At Road, as with other shows probably, there are a bunch of quilts glancing all over the place. one quilt caught my eye from day 1.
It’s a beautiful quilt but there’s a problem. It doesn’t hang straight. Here are quilts in the same area that do not have that problem.
Can you see how not straight the quilt looks? I asked a lady who was sitting next to me why it did that and she speculated that it might have to do with the uneven density of the quilting. It looks like it was quilted in the ditch and as a result, there are parts heavily quilted and parts hardly quilted. That makes sense to me.
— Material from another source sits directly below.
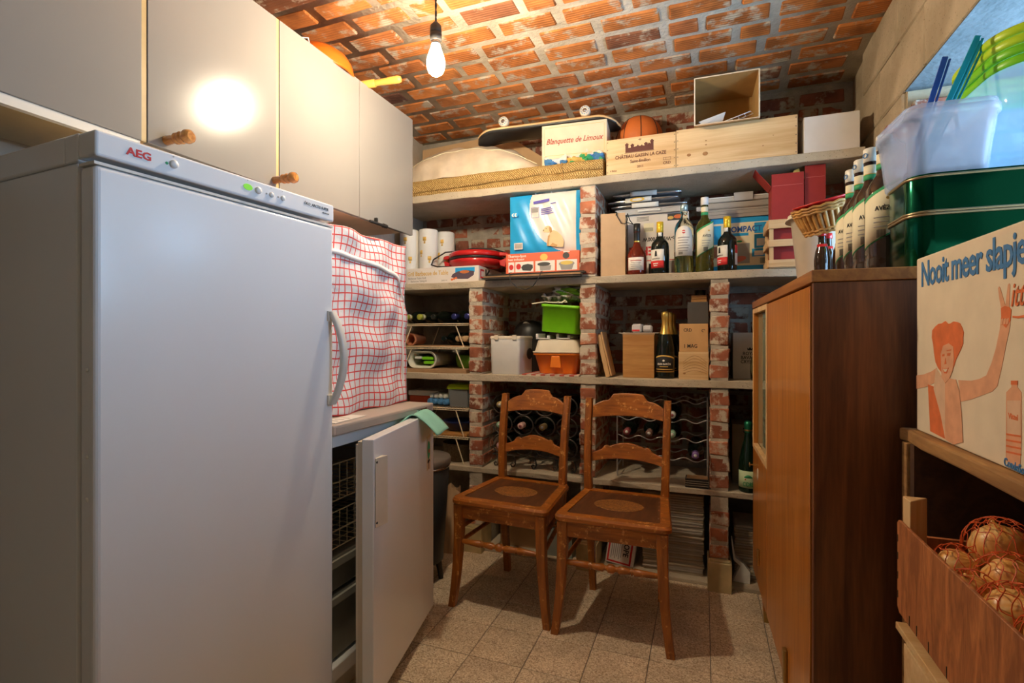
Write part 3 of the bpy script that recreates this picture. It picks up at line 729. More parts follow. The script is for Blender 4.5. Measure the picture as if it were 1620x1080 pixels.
fm.box(-.003,.016,.674,.690,.675,Z1-.030); fm.box(-.003,.03,TL-.017,TL-.001,.675,Z1-.030); fm.box(-.003,.016,.690,TL-.017,Z1-.048,Z1-.030); fm.box(-.003,.016,.690,TL-.017,.675,.692)
fm.build('display_frame', PINE_Z, tk, bevel=.001, seg=1)
MB().box(.012,.016,.692,.88,.694,Z1-.05).build('glass_pane', glass('greenish_glass',(.55,.62,.42),.6), tk)
MB().box(.0165,.0205,.86,TL-.019,.694,Z1-.05).build('glass_pane', bpy.data.materials['greenish_glass'], tk)
d = MB().box(-.002,.016,.674,TL-.004,Z0,.672).build('drop_front', TEAK, tk, bevel=.0012, seg=1)
MB(fr((-.002,.90,.60),'left')).prism(ell(0,0,.013,.022,16), 0, .002).build('escutcheon', CREAMP, d)
k_ = MB(fr((-.002,.90,.635),'left')); k_.tube([(0,0,0),(0,0,.026)], .0025, 8); k_.lathe([(.001,.026),(.009,.027),(.009,.030),(.001,.031)], 12); k_.build('key', BRASS, d)
MB(fr((-.002,.86,.30),'left')).box(-.009,.009,-.03,.03,0,.008).build('handle', BRASS, d, bevel=.002)
for x, y in ((.04,.06),(TD-.04,.06),(.04,TL-.07),(TD-.04,TL-.07)):
    l_ = MB().tubef([[(x+a*.011,y+c*.011,.0) for a, c in ((-1,-1),(1,-1),(1,1),(-1,1))],[(x+a*.013,y+c*.013,.045) for a, c in ((-1,-1),(1,-1),(1,1),(-1,1))]], smooth=False).build('leg_ferrule', BRASS, tk)
    MB().tubef([[(x+a*.013,y+c*.013,.0455) for a, c in ((-1,-1),(1,-1),(1,1),(-1,1))],[(x+a*.021,y+c*.021,Z0-.0005) for a, c in ((-1,-1),(1,-1),(1,1),(-1,1))]], smooth=False).build('leg', TEAK, tk)

# ------------------------------------------------------------------ two old wooden chairs
def bez(p, n=10):
    out = []
    for i in range(n+1):
        t_ = i/n; out.append(tuple((1-t_)**2*a + 2*t_*(1-t_)*b + t_*t_*c for a, b, c in zip(*p)))
    return out
def sqleg(path, w0, w1, dx=1.0):
    n = len(path); rings = []
    for i, (x, y, z) in enumerate(path):
        w = w0 + (w1-w0)*i/(n-1); h_ = w*dx
        rings.append([(x-w/2,y-h_/2,z),(x+w/2,y-h_/2,z),(x+w/2,y+h_/2,z),(x-w/2,y+h_/2,z)])
    return MB().tubef(rings, smooth=False)
def make_chair(label, loc, rz, rw):
    t = thing('dining_chair', label, 'chair', loc, rz, 'two wooden chairs side by side')
    # seat frame: a rounded trapezoid ring with a pressed panel inside
    def outline(fx, rx, y0, y1, r, n=6):
        pts = []
        for cx, cy, a0 in ((fx-r, y0+r, -90), (rx-r*.6, y1-r*.6, 0), (-rx+r*.6, y1-r*.6, 90), (-fx+r, y0+r, 180)):
            q = r if cy < 0 else r*.6
            for i in range(n+1):
                a = R(a0 + 90*i/n); pts.append((cx + q*math.cos(a), cy + q*math.sin(a)))
        return pts
    o1 = outline(.214,.182,-.213,.178,.030); o2 = outline(.172,.148,-.172,.140,.012); o15 = outline(.208,.177,-.207,.172,.028)
    f = MB(); f.tubef([[(x,y,.428) for x, y in o2],[(x,y,.428) for x, y in o15],[(x,y,.434) for x, y in o1],[(x,y,.446) for x, y in o1],[(x,y,.455) for x, y in o15],[(x,y,.455) for x, y in o2]], closed=True, smooth=False)
    f.build('seat_frame', CHAIRX, t)
    MB().prism(o2, .430, .4515).build('seat', SEAT, t)
    MB().lathe([(.0,.0),(.098,.0),(.096,.0016),(.088,.0024),(.082,.0014),(.060,.0026),(.040,.0014),(.022,.0028),(.002,.0022)], 40, (0,-.015,.4515), sx=1.0, sy=.72).build('seat_medallion', EMBOSS, t)
    nl = MB()
    for i in range(7):
        for s_ in (-1, 1): nl.lathe([(.0022,0),(.001,.001)], 6, (s_*(.165-.022*i/6), -.16+.29*i/6, .4515))
        nl.lathe([(.0022,0),(.001,.001)], 6, (-.15+.30*i/6, -.165, .4515))
    nl.build('seat_nails', CHROME, t)
    a_ = MB(); a_.box(-.165,.165,-.197,-.179,.372,.4275); a_.build('apron', CHAIRX, t)
    for s_ in (-1, 1):
        MB().bar((s_*.187,-.165,.40),(s_*(rw/2+.004),.155,.40),.018,.052).build('apron', CHAIR, t)
        sqleg(bez(((s_*.182,-.188,.4275),(s_*.180,-.186,.20),(s_*.211,-.198,.0))), .040, .029).build('leg', CHAIR, t, bevel=.004)
        sqleg(bez(((s_*(rw/2),.172,.44),(s_*(rw/2-.012),.172,.22),(s_*(rw/2-.015),.192,.0))), .034, .028).build('leg', CHAIR, t, bevel=.003)
        p_ = bez(((s_*(rw/2),.172,.4405),(s_*(rw/2+.006),.166,.64),(s_*(rw/2+.008),.222,.838)))
        m_ = sqleg(p_ + [(p_[-1][0],p_[-1][1]+.001,.848)], .034, .029, 1.15); m_.build('back_post', CHAIR, t, bevel=.006, seg=3)
        for y0,y1,z in ((-.178,.165,.325),(-.180,.165,.268)):
            MB().tube([(s_*.183,y0,z),(s_*(rw/2-.006),y1,z+.02)], .0095, 8).build('stretcher', CHAIR, t)
    MB().tube([(-(rw/2-.02),.168,.262),((rw/2-.02),.168,.262)], .0095, 8).build('stretcher', CHAIRX, t)
    MB().box(-(rw/2-.018),rw/2-.018,.16,.178,.385,.4275).build('apron', CHAIRX, t)
    MB(Matrix.Translation((0,-.187,.272))).lathe([(.006,-.172),(.0095,-.165),(.0125,-.115),(.0145,-.085),(.0085,-.080),(.0150,-.076),(.0085,-.071),(.0110,-.068),(.0145,-.030),(.009,-.024),(.009,-.016),(.0155,-.010),(.0165,0),(.0155,.010),(.009,.016),(.009,.024),(.0145,.030),(.0110,.068),(.0085,.071),(.0150,.076),(.0085,.080),(.0145,.085),(.0125,.115),(.0095,.165),(.006,.172)], 16, axis='x').build('turned_stretcher', CHAIRX, t)
    # crest rail and lower slat, both bowed slightly backwards
    def rail(top, bot, zc, name, th=.016):
        n = 28; m_ = MB(); rings = []; hw = rw/2 - .010
        for i in range(n+1):
            u = -1 + 2*i/n; x = u*hw; zt, zb = top(u), bot(u)
            def yy(z): return .172 + .058*max(0,(z-.44)/.40)**1.35 + .014*(1-u*u) - .004
            rings.append([(x, yy(zb)-th/2, zb), (x, yy(zb)+th/2, zb), (x, yy(zt)+th/2, zt), (x, yy(zt)-th/2, zt)])
        m_.tubef(rings, smooth=False); m_.build(name, CHAIRX, t, bevel=.003)
    def crest(u):
        a = abs(u)
        if a < .42: return .868 + .004*(1-(a/.42)**2)
        if a < .56: q = (a-.42)/.14; return .868 - .028*(3*q*q-2*q**3)
        return .840 - .026*((a-.56)/.44)**2
    rail(crest, lambda u: .762 + .012*(1-u*u), 0, 'crest_rail')
    rail(lambda u: .632 + .026*math.cos(u*PI/1.25)*(1 if abs(u) < .62 else 1) + (.010 if .55 < abs(u) < .66 else 0), lambda u: .572 + .018*(1-u*u), 0, 'back_slat', .014)
    return t
make_chair('worn wooden dining chair with a dark pressed seat, standing next to the low freezer', (-.762,2.106,0), R(-3.5), .30)
make_chair('worn wooden dining chair with a bright medallion on its seat, standing nearer the teak cabinet', (-.316,2.075,0), R(-.5), .325)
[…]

Then I wondered if this could have been fixed by blocking. I first heard about blocking in knitting and kind of heard it mentioned in quilting. I’d never done it for either quilting or knitting. Would blocking fix this?
Since I had no idea what blocking was I went online and did some quick research. Based on what I read, it looks like this is the point of blocking…. helping even out a quilt that is not evenly quilted. Apparently you throw the quilt (quilted but not bound) in the wash. Then lay it out to dry on the floor. Do you put something on top of it or just lay it there? Once it is dry, trim to straighten. Then bind it.
Did I understand blocking right? Do you block your quilts? Is blocking only done if you’re planning on showing your quilt or is it done for quilts I’m keeping to snuggle with?
Do you agree with the lady that the unevenness of the quilt could be because of the uneven density of the quilting. Or do you have other theories?
that quilt looked so good to me; blue is one of my favorite colors and I love uneven, imperfect beauties 🙂
I don’t block my quilts. I measure the quilt take the average sew on the binding and hope for the best.
I’ve never blocked a quilt. I don’t know why that one would hang that way. I’ve never seen one do that, at least not at a show, but I don’t think I’ve ever seen one that way at all. I’m wondering if it’s something to do with the binding method.